§ **The data**:

** begin **

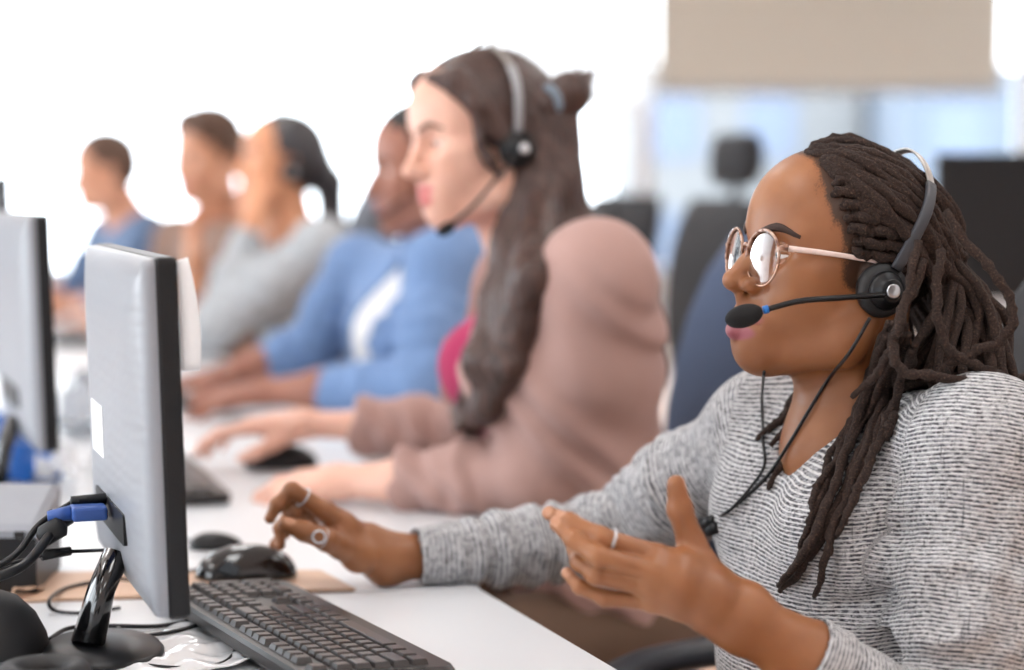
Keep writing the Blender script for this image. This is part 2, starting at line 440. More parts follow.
M['magenta'] = cloth('magenta_top', srgb(170, 22, 84))
M['denim'] = cloth('blue_chambray', srgb(112, 142, 186), freq=800)
M['tee'] = cloth('white_tee', srgb(236, 236, 236))
M['grey_top'] = cloth('grey_jumper', srgb(176, 180, 184))
M['brown_shirt'] = cloth('brown_shirt', srgb(134, 106, 92))
M['bluegrey'] = cloth('blue_grey_shirt', srgb(96, 118, 150))
M['trousers_dark'] = cloth('dark_trousers', srgb(38, 38, 46))
M['trousers_brown'] = cloth('brown_trousers', srgb(104, 80, 64))
M['shoe'] = plain('shoe_leather', srgb(40, 34, 32), .4)
# ------------------------------------------------------------------ people
class Head:
    """local frame: x forward, y to the person's left, z up; origin between the eyes' level and the ears"""
    def __init__(s, F, pitch=0, roll=0, scale=1.0):
        F = nrm(V(F[0], F[1], 0)); L = V(-F[1], F[0], 0); U = V(0, 0, 1)
        a = math.radians(pitch); F2 = F*math.cos(a)+U*math.sin(a); U2 = -F*math.sin(a)+U*math.cos(a)
        b = math.radians(roll); L3 = L*math.cos(b)+U2*math.sin(b); U3 = -L*math.sin(b)+U2*math.cos(b)
        s.R = np.stack([F2, L3, U3], 1); s.s = scale; s.O = V(0, 0, 0)
    def put(s, local, world): s.O = np.array(world)-s.R@np.array(local, float)*s.s; return s
    def w(s, p): return (np.array(p, float)*s.s)@s.R.T+s.O
    def l(s, p): return ((np.array(p, float)-s.O)@s.R)/s.s
    def d(s, v): return s.R@np.array(v, float)
    def M4(s):
        m = Matrix.Identity(4)
        for i in range(3):
            for j in range(3): m[i][j] = s.R[i, j]*s.s
            m[i][3] = s.O[i]
        return m
def head_mesh(H, nb, o={}, h=.0024, chest=None):
    """skin of head and neck; nb = neck base in the world"""
    g = lambda k, d: o.get(k, d)
    jw = g('jaw', 1.0); ck = g('cheek', 1.0); nw = g('nose_w', 1.0); nl = g('nose_l', 1.0); lp = g('lip', 1.0); lx = g('lip_x', 0.0); nu = g('nose_up', 0.0); lz = g('lip_z', 0.0); mw = g('mouth_w', 1.0); cx = g('chin', 0.0); fh = g('forehead', 0.0)
    s = SDF()
    cr = g('crown', 0.0); s.ell((-.004, 0, .036+cr*.5), (.098+fh*.5, .076, .088+cr*.5), .02)
    ex = g('eye_x', .0725); s.ell((.027+fh, 0, .042), (.060, .062, .062+cr*.4), .03)                      # forehead
    s.ell((.034, 0, -.025), (.056, .061, .074), .03)
    for y in (-1, 1):
        s.chain([(-.004, y*.058*jw, -.05), (.012, y*.054*jw, -.078), (.066+cx, y*.015, -.100)], [.018, .020, .017], .03)
        s.ell((.050, y*.038*ck, -.036), (.034, .027, .034), .025)           # cheek
        s.ell((.058, y*.044*ck, -.012), (.024, .02, .014), .02)            # cheekbone
        s.cone((.080, y*.014, .020), (.064, y*.048, .021), .0095, .009, .014)  # brow ridge
    s.ell((.074+cx, 0, -.101), (.019, .022, .017), .02)                      # chin
    s.ell((.074+lx*.6, 0, -.068+lz*.6), (.026, .034, .032), .02)                         # mouth mound
    for y in (-1, 1):
        s.ell((ex+.0225, y*.032, .001), (.021, .021, .015), .012, 's')           # eye socket
    # nose
    s.chain([(.083, 0, .010), (.096+.004*nl, 0, -.014+nu*.5), (.110+.004*nl, 0, -.033+nu)], [.0075, .009, .0110], .009)
    for y in (-1, 1):
        s.ell((.098, y*.013*nw, -.036+nu), (.012, .0085*nw, .0085), .006)
        s.ell((.1035, y*.0075*nw, -.0455+nu), (.004, .0035, .004), .003, 's')
    s.cone((.104, 0, -.042+nu), (.097+lx*.5, 0, -.052), .005, .005, .006)
    # lips
    for y in (-1, 1):
        s.cone((.0985+lx, y*.004, -.0615+lz), (.083, y*.023*mw, -.0655+lz), .0052*lp, .002, .005)
    s.cone((.0965+lx, 0, -.0745+lz), (.094+lx, 0, -.0745+lz), .0068*lp, .0068*lp, .005)
    for y in (-1, 1): s.cone((.0965+lx, y*.004, -.0745+lz), (.083, y*.020*mw, -.069+lz), .006*lp, .002, .005)
    go = g('mouth_open', .0012)
    for y in (-1, 1): s.cone((.109+lx, 0, -.0676+lz), (.088+lx*.4, y*.026*mw, -.0668+lz), go, .0008, .0025, 's')
    # eyelids
    for y in (-1, 1):
        c = V(ex, y*.0315, .001); s.ell(c, .0139, .004)
        lo_, hi_ = g('eye', (-.30, .20))
        def wedge(X, Y, Z, c=c):
            e0 = -((Z-c[2])*math.cos(lo_)-(X-c[0])*math.sin(lo_)); e1 = (Z-c[2])*math.cos(hi_)-(X-c[0])*math.sin(hi_)
            return np.maximum(np.maximum(np.maximum(e0, e1), -(X-c[0]-.002)), np.abs(Y-c[1])-.0125)
        s.func(wedge, c-.016, c+.016, .0008)
    # ears
    if g('ears', True):
        for y in (-1, 1):
            R = np.array(Matrix.Rotation(math.radians(-14), 3, 'Y') @ Matrix.Rotation(y*math.radians(-18), 3, 'Z'))
            s.ell((-.010, y*.076, -.006), (.017, .0055, .030), .006, M=R)
            s.ell((-.006, y*.084, -.004), (.009, .006, .017), .004, 's', M=R)
            s.ell((-.006, y*.073, -.030), (.008, .005, .010), .006)
    n0 = V(g('neck_x', -.020), 0, -.055); n1 = H.l(nb)
    nr = g('neck', .050)
    mid = (n0*.5+n1*.5)+V(.008, 0, 0)
    s.chain([n0, mid, n1], [nr*1.02, nr*.98, nr*1.12], .03)
    s.cone((.03, 0, -.085), n1*.55+V(g('throat', .028), 0, -.01), .026, .022, .03)         # throat
    if chest is not None:
        for a, b, ra, rb in chest: s.cone(H.l(a), H.l(b), ra, rb, .055)
    vs, F = s.mesh(h, 1)
    # colour attributes
    x, y, z = vs.T
    up = ((y/(.027*mw))**2+((z+.0615-lz)/.0078)**2); dn = ((y/(.023*mw))**2+((z+.0755-lz)/.0092)**2)
    lip = sstep(1.25, .7, np.minimum(up, dn))*(x > .075)
    hl = g('hairline', None)
    hairy = hl(vs) if hl else np.zeros(len(vs))
    return (H.w(vs), F), lip, hairy
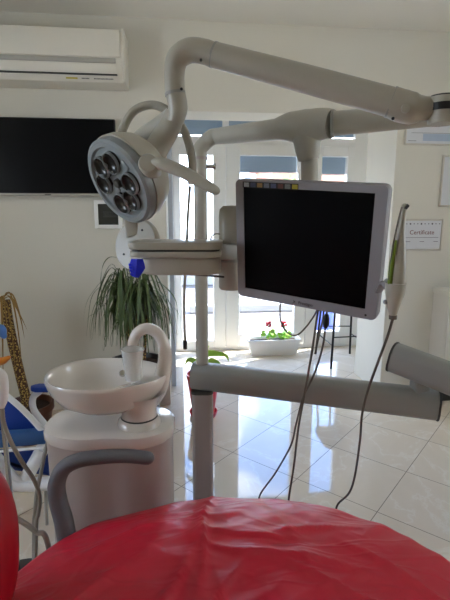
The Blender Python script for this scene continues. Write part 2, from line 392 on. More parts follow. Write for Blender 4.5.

** end **

§ **Direction**: Your job is to transcribe the entries above exactly; skip the pictures.

§ **Solution to the exercise**:
Keep writing the Blender script for this image. This is part 2, starting at line 440. More parts follow.
M['magenta'] = cloth('magenta_top', srgb(170, 22, 84))
M['denim'] = cloth('blue_chambray', srgb(112, 142, 186), freq=800)
M['tee'] = cloth('white_tee', srgb(236, 236, 236))
M['grey_top'] = cloth('grey_jumper', srgb(176, 180, 184))
M['brown_shirt'] = cloth('brown_shirt', srgb(134, 106, 92))
M['bluegrey'] = cloth('blue_grey_shirt', srgb(96, 118, 150))
M['trousers_dark'] = cloth('dark_trousers', srgb(38, 38, 46))
M['trousers_brown'] = cloth('brown_trousers', srgb(104, 80, 64))
M['shoe'] = plain('shoe_leather', srgb(40, 34, 32), .4)
# ------------------------------------------------------------------ people
class Head:
    """local frame: x forward, y to the person's left, z up; origin between the eyes' level and the ears"""
    def __init__(s, F, pitch=0, roll=0, scale=1.0):
        F = nrm(V(F[0], F[1], 0)); L = V(-F[1], F[0], 0); U = V(0, 0, 1)
        a = math.radians(pitch); F2 = F*math.cos(a)+U*math.sin(a); U2 = -F*math.sin(a)+U*math.cos(a)
        b = math.radians(roll); L3 = L*math.cos(b)+U2*math.sin(b); U3 = -L*math.sin(b)+U2*math.cos(b)
        s.R = np.stack([F2, L3, U3], 1); s.s = scale; s.O = V(0, 0, 0)
    def put(s, local, world): s.O = np.array(world)-s.R@np.array(local, float)*s.s; return s
    def w(s, p): return (np.array(p, float)*s.s)@s.R.T+s.O
    def l(s, p): return ((np.array(p, float)-s.O)@s.R)/s.s
    def d(s, v): return s.R@np.array(v, float)
    def M4(s):
        m = Matrix.Identity(4)
        for i in range(3):
            for j in range(3): m[i][j] = s.R[i, j]*s.s
            m[i][3] = s.O[i]
        return m
def head_mesh(H, nb, o={}, h=.0024, chest=None):
    """skin of head and neck; nb = neck base in the world"""
    g = lambda k, d: o.get(k, d)
    jw = g('jaw', 1.0); ck = g('cheek', 1.0); nw = g('nose_w', 1.0); nl = g('nose_l', 1.0); lp = g('lip', 1.0); lx = g('lip_x', 0.0); nu = g('nose_up', 0.0); lz = g('lip_z', 0.0); mw = g('mouth_w', 1.0); cx = g('chin', 0.0); fh = g('forehead', 0.0)
    s = SDF()
    cr = g('crown', 0.0); s.ell((-.004, 0, .036+cr*.5), (.098+fh*.5, .076, .088+cr*.5), .02)
    ex = g('eye_x', .0725); s.ell((.027+fh, 0, .042), (.060, .062, .062+cr*.4), .03)                      # forehead
    s.ell((.034, 0, -.025), (.056, .061, .074), .03)
    for y in (-1, 1):
        s.chain([(-.004, y*.058*jw, -.05), (.012, y*.054*jw, -.078), (.066+cx, y*.015, -.100)], [.018, .020, .017], .03)
        s.ell((.050, y*.038*ck, -.036), (.034, .027, .034), .025)           # cheek
        s.ell((.058, y*.044*ck, -.012), (.024, .02, .014), .02)            # cheekbone
        s.cone((.080, y*.014, .020), (.064, y*.048, .021), .0095, .009, .014)  # brow ridge
    s.ell((.074+cx, 0, -.101), (.019, .022, .017), .02)                      # chin
    s.ell((.074+lx*.6, 0, -.068+lz*.6), (.026, .034, .032), .02)                         # mouth mound
    for y in (-1, 1):
        s.ell((ex+.0225, y*.032, .001), (.021, .021, .015), .012, 's')           # eye socket
    # nose
    s.chain([(.083, 0, .010), (.096+.004*nl, 0, -.014+nu*.5), (.110+.004*nl, 0, -.033+nu)], [.0075, .009, .0110], .009)
    for y in (-1, 1):
        s.ell((.098, y*.013*nw, -.036+nu), (.012, .0085*nw, .0085), .006)
        s.ell((.1035, y*.0075*nw, -.0455+nu), (.004, .0035, .004), .003, 's')
    s.cone((.104, 0, -.042+nu), (.097+lx*.5, 0, -.052), .005, .005, .006)
    # lips
    for y in (-1, 1):
        s.cone((.0985+lx, y*.004, -.0615+lz), (.083, y*.023*mw, -.0655+lz), .0052*lp, .002, .005)
    s.cone((.0965+lx, 0, -.0745+lz), (.094+lx, 0, -.0745+lz), .0068*lp, .0068*lp, .005)
    for y in (-1, 1): s.cone((.0965+lx, y*.004, -.0745+lz), (.083, y*.020*mw, -.069+lz), .006*lp, .002, .005)
    go = g('mouth_open', .0012)
    for y in (-1, 1): s.cone((.109+lx, 0, -.0676+lz), (.088+lx*.4, y*.026*mw, -.0668+lz), go, .0008, .0025, 's')
    # eyelids
    for y in (-1, 1):
        c = V(ex, y*.0315, .001); s.ell(c, .0139, .004)
        lo_, hi_ = g('eye', (-.30, .20))
        def wedge(X, Y, Z, c=c):
            e0 = -((Z-c[2])*math.cos(lo_)-(X-c[0])*math.sin(lo_)); e1 = (Z-c[2])*math.cos(hi_)-(X-c[0])*math.sin(hi_)
            return np.maximum(np.maximum(np.maximum(e0, e1), -(X-c[0]-.002)), np.abs(Y-c[1])-.0125)
        s.func(wedge, c-.016, c+.016, .0008)
    # ears
    if g('ears', True):
        for y in (-1, 1):
            R = np.array(Matrix.Rotation(math.radians(-14), 3, 'Y') @ Matrix.Rotation(y*math.radians(-18), 3, 'Z'))
            s.ell((-.010, y*.076, -.006), (.017, .0055, .030), .006, M=R)
            s.ell((-.006, y*.084, -.004), (.009, .006, .017), .004, 's', M=R)
            s.ell((-.006, y*.073, -.030), (.008, .005, .010), .006)
    n0 = V(g('neck_x', -.020), 0, -.055); n1 = H.l(nb)
    nr = g('neck', .050)
    mid = (n0*.5+n1*.5)+V(.008, 0, 0)
    s.chain([n0, mid, n1], [nr*1.02, nr*.98, nr*1.12], .03)
    s.cone((.03, 0, -.085), n1*.55+V(g('throat', .028), 0, -.01), .026, .022, .03)         # throat
    if chest is not None:
        for a, b, ra, rb in chest: s.cone(H.l(a), H.l(b), ra, rb, .055)
    vs, F = s.mesh(h, 1)
    # colour attributes
    x, y, z = vs.T
    up = ((y/(.027*mw))**2+((z+.0615-lz)/.0078)**2); dn = ((y/(.023*mw))**2+((z+.0755-lz)/.0092)**2)
    lip = sstep(1.25, .7, np.minimum(up, dn))*(x > .075)
    hl = g('hairline', None)
    hairy = hl(vs) if hl else np.zeros(len(vs))
    return (H.w(vs), F), lip, hairy
The Blender Python script for this scene continues. Write part 2, from line 392 on. More parts follow. Write for Blender 4.5.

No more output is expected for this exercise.